Met Police “Extremely upset” by front page image
The Metropolitan Police’s communications chief, Martin Fewell, has spoken out about an image on the front page of The Times newspaper showing PC Keith Palmer as he lay dying following the recent Westminster terror attacks.
Fewell, who previously worked as a deputy editor on Channel 4 News, spoke with journalists on Radio 4’s Media Show and said: “We both have lost colleagues and I don’t think our news organisation would have put images of dying colleagues on the television and I don’t think those around the table from newspapers would expect their news organisations to put pictures of dying colleagues in their newspapers.”
Fewell continued: “There was a real sentiment within the Met Police that was frankly extremely upset about that.

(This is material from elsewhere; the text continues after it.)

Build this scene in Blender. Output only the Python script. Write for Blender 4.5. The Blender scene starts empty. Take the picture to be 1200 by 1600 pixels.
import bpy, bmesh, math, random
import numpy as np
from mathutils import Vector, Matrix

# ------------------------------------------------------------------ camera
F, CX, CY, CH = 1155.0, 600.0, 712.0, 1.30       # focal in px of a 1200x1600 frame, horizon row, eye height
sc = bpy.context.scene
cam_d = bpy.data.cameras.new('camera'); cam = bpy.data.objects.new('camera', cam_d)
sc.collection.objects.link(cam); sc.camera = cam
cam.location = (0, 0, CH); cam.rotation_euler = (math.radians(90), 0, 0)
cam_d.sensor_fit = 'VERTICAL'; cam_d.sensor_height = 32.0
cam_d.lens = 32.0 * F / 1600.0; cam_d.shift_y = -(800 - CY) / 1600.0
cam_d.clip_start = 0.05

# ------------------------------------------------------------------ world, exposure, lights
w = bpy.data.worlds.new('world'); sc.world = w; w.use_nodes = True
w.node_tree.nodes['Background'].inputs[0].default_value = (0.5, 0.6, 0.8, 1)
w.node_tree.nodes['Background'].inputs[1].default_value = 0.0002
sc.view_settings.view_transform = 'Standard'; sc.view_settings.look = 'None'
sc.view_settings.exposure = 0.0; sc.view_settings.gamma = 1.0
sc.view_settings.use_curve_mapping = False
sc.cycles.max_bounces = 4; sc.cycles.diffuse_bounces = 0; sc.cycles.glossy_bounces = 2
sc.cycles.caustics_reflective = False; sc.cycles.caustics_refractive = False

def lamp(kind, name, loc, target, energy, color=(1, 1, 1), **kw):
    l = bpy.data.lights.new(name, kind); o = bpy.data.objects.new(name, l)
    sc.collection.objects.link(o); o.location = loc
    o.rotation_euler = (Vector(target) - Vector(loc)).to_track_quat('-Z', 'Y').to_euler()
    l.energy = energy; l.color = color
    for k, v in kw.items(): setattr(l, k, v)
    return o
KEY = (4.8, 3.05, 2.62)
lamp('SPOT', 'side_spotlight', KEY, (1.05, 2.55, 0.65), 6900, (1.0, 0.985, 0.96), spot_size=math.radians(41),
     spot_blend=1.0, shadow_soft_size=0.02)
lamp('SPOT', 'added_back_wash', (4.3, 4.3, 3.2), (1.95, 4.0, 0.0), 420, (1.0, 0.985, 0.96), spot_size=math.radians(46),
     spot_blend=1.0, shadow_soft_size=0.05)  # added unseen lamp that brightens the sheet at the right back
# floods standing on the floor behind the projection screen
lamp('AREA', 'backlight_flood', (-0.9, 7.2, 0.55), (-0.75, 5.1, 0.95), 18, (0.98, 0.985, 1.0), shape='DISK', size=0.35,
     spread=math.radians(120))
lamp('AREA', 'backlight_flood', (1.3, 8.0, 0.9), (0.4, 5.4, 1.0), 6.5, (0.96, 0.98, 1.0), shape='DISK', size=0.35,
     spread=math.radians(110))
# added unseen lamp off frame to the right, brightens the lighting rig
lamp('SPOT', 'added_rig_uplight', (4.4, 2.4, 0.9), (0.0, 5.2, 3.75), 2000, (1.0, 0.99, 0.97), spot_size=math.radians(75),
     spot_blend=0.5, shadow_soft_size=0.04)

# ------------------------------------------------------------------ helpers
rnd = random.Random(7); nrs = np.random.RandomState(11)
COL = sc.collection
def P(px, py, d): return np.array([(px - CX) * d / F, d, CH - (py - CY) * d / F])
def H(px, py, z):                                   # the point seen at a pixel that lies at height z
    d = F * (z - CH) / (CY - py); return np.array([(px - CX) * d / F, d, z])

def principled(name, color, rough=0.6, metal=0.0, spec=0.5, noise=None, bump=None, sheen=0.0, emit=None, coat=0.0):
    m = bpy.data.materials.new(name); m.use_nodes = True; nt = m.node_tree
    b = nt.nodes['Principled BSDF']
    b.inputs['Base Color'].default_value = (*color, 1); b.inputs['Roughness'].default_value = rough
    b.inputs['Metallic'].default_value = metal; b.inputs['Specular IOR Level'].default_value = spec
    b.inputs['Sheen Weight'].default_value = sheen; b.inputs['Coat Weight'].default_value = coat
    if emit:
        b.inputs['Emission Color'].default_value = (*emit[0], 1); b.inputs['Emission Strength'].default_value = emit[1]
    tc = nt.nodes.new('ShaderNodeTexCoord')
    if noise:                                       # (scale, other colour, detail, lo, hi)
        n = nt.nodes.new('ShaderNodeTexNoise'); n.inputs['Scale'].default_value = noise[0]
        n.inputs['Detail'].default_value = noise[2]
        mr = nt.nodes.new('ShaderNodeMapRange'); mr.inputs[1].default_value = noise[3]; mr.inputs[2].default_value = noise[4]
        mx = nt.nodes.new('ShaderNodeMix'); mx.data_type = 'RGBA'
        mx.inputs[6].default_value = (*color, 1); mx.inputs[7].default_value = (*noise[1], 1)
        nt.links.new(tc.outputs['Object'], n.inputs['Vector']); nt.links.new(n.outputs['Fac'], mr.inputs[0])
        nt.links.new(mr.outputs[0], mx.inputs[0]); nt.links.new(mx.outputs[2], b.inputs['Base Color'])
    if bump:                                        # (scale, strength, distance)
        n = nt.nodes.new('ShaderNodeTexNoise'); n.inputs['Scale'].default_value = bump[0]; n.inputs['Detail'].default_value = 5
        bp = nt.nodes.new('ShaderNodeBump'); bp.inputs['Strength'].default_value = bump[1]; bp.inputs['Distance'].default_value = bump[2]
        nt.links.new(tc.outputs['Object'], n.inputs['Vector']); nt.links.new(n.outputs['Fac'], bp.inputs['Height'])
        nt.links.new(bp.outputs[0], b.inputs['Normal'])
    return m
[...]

“They didn’t want to see the family and the colleagues of Keith Palmer upset by those [images]…It was important news organisation didn’t use images in social media where they can be shared around and used as trophies to glamorise the actions of an attacker.”
Times deputy editor Emma Tucker, also speaking on Radio 4, was unapologetic and said: “We never set out to offend or upset people.
“By the Friday it was clear that one of the key stories that was emerging was the story of a security lapse, the fact that an unarmed police officer had been murdered in the precinct of the Houses of Parliament and the gates remained open after the attacker had got in.”
Tucker continued: “If the officer hadn’t died I don’t think people would have minded.”
When asked if she regretted that The Times running the image, Tucker said: “Absolutely not… This was a picture that was an important illustration of a story about a security lapse, I totally stand by the fact that we used it.”